Synopsis:
This book compares and contrasts different conceptions of working memory. This is one of the most important notions to have informed cognitive psychology over the last 20 years or so. Primarily, 'working memory' has referred to the human cognitive system responsible for temporary storage of verbal information, but this book goes further and includes proponents of several different yet dominant views of working memory. Contents include: The Seven Ages of Working Memory, Working Memory and Aging, Working Memory and Retrieval.
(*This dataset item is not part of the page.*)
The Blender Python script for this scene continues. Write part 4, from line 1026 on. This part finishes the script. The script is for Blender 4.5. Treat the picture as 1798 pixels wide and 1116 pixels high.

Both the conceptual and methodological basis of the study of working memory relevant to advanced undergraduates, postgraduates, and research workers in the fields of cognition, intellectual development, and cognitive neuropsychology are covered.
From the Back Cover:
This new volume in the Counterpoints series compares and contrasts different conceptions of working memory, generally recognized as the mechanism within the human cognitive system that is responsible for the temporary storage and processing of information. This notion has been used in a wide variety of ways, partly because it encapsulates several themes that have appeared in this history of research into human memory and cognition. Consequently, variations in the usage of the term "working memory" also arise because it is invoked by theorists with different research agendas and perspectives. The book includes contributions from proponents of different views: Robert Logie discusses the existence of three different components that control temporary verbal storage, temporary visuo-spatial storage, and the central coordination of both processing and storage, including the retrieval of information from long-term memory; Ellen Stoltzfus, Lynn Hasher, and Rose Zacks focus on the inhibitory processes that control the entrance of information into working memory and update the contents by deleting information that is no longer relevant to the task at hand; and Randall Engle argues that individual differences in working memory are tantamount to differences in the attentional resources needed to retrieve information from memory, and that these lead to differences in the ability to inhibit or suppress irrelevant information. Finally, editor John Richardson identifies the key issues that have divided researchers in this field and gives an integrated account of what has been discovered about working memory. As interest in working memory is increasing at a rapid pace, an open discussion of the centralissues involved is both useful and timely. This work serves this purpose for cognitive psychologists and their students.